Looming danger at Nkawkaw
In a battle all you need to make you fight is a little hot blood in the knowledge that it is more dangerous to lose than to win.
There are many things which must not be allowed to fester before they are dealt with to promote the safety and security of human beings. It is, thus, unfortunate that while the Kumasi-Accra end of the Nkawkaw dual carriageway has not been completed, heavy duty vehicles and articulated trucks have turned the Accra-Kumasi entrance of the lane into a parking lot.
Commuters on the Accra-Kumasi Highway will be familiar with the congestion at the Nkawkaw junction of the dual carriageway. Vehicles park on both sides of the road such that oncoming vehicles are squeezed in between parked vehicles, and where there is movement from both ends of the road, one has to stop and allow the other to pass before one can move on.
What makes the situation even more dangerous is the criss-crossing of the road by hawkers, who do not seem to be bothered about the looming and imminent danger they face as they ply their trade. We do not have to record fatalities before the necessary measures are put in place. There is, therefore, the need for the National Road Safety Committee (NRSC) and the Ghana Private Road Transport Union(GPRTU) to put their heads together and see what could be done.
It is a secure safety measure that long distance heavy duty vehicle drivers take time to rest along the route. However, the safety of other road users, pedestrians and hawkers around Nkawkaw cannot be mortgaged or sacrificed for the comfort of those drivers. That is why it must be pointed out to the deviant drivers that they should park off the road and know that vehicles ply that route all round day and night.
It may be worthwhile if officials of the NRSC and GPRTU could embark on a fact-finding tour to see how the drivers recklessly park their vehicles on that portion of the road and force moving vehicles to meander through the maze, as if that portion of the road is a car park rather than a major highway.
Commenting about the situation, a lady friend who drew my attention to the danger remarked, “ Yaw, do we want to see the blood of innocent people being shed before we begin to act, all we need to do is to educate the drivers to observe road traffic rules by not parking on the road but off it, and they can spread out along it rather than concentrating on the same spot and parking on both sides of it.

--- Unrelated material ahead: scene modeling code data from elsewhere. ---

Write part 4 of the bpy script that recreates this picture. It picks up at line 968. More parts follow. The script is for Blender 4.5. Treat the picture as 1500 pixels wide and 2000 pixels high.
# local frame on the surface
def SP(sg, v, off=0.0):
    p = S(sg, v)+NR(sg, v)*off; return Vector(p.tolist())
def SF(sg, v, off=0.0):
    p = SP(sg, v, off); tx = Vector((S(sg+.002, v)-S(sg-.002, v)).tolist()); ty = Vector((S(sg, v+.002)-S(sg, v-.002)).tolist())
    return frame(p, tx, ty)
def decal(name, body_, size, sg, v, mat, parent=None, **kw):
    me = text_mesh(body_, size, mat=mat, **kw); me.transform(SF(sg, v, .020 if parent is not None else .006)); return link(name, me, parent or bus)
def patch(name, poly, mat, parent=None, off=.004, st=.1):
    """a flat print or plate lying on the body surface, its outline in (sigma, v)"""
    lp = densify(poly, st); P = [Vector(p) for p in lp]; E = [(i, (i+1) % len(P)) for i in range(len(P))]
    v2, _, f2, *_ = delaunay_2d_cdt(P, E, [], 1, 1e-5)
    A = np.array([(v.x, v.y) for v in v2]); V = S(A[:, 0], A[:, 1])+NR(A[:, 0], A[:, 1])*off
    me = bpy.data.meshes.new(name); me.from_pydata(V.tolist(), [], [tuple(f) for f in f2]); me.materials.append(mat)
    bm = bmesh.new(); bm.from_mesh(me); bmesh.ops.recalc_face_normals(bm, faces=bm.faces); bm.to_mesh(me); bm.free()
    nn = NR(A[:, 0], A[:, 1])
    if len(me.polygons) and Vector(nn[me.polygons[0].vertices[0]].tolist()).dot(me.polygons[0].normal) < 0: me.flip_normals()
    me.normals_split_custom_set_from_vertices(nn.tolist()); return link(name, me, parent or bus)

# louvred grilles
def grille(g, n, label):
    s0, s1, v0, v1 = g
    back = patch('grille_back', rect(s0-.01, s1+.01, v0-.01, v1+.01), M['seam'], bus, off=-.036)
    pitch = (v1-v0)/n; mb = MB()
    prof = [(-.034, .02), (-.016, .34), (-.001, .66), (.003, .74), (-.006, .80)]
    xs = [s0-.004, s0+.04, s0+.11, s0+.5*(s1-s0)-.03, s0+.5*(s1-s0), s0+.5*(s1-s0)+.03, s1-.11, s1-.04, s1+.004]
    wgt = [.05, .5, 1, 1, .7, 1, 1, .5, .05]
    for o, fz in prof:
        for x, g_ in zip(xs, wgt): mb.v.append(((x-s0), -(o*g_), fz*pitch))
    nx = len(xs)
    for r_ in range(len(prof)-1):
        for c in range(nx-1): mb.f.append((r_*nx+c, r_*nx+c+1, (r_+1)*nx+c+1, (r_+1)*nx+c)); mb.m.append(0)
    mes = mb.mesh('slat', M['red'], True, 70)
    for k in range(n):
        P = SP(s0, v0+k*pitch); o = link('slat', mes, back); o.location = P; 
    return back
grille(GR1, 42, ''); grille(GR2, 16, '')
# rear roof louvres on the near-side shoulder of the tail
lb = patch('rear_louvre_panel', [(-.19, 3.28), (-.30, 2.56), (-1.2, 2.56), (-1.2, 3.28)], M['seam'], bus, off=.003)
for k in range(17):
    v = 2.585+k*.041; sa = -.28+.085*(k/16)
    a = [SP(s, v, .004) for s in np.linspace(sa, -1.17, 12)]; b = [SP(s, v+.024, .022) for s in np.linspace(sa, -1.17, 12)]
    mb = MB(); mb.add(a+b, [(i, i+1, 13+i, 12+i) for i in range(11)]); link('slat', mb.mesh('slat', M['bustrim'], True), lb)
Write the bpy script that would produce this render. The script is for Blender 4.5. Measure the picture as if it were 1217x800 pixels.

Where should moving vehicles pass, and if we are not careful and a big vehicle breaks down in between these parked vehicles, travellers would needlessly be stranded. What are we waiting for ?” she emphasised and pleaded that I take up the matter and draw public attention to the danger which is avoidable but imminent if not checked.
But in all fairness, that is not the only spot along the Accra-Kumasi Highway, where heavy duty vehicles stop and park overnight. Many drivers equally park around the Apedwa Junction and around the Customs Checkpoints at Nsutam and near Kubease, but those drivers are considerate of other road users and park off the main lanes for vehicles to move. Those drivers who park at the Nkawkaw Junction must not be allowed to continue with their recklessness and wanton behaviour.
Additionally, there is the need to find the resources and complete the end of the Kumasi-Accra section, such that even if there is wrong parking, that would be spread on both carriageways and there will be no meeting of vehicles from opposite directions. That will in itself reduce the danger to commuters, pedestrians and mostly hawkers.
The objective of that portion of the road is to facilitate free flow of vehicles around that corridor. Nothing must be done to undermine that. We need to mobilise to fight the canker and ensure the safety and security of all those who use that road at that spot.
We should not behave like the vulture, who thinks about shelter, only during the rainy season and soon forgets about it as soon as the dry season sets in. No human life is that cheap to be sacrificed before we act to stem the tide and draw the attention of drivers to the looming danger that their acts pose to innocent souls.
A stitch in time, they say, saves nine, and what is more important is that prevention is better than cure. Had I known, again is always at last but it is better late than never. We must fight to uproot the looming canker before it grows to devour us.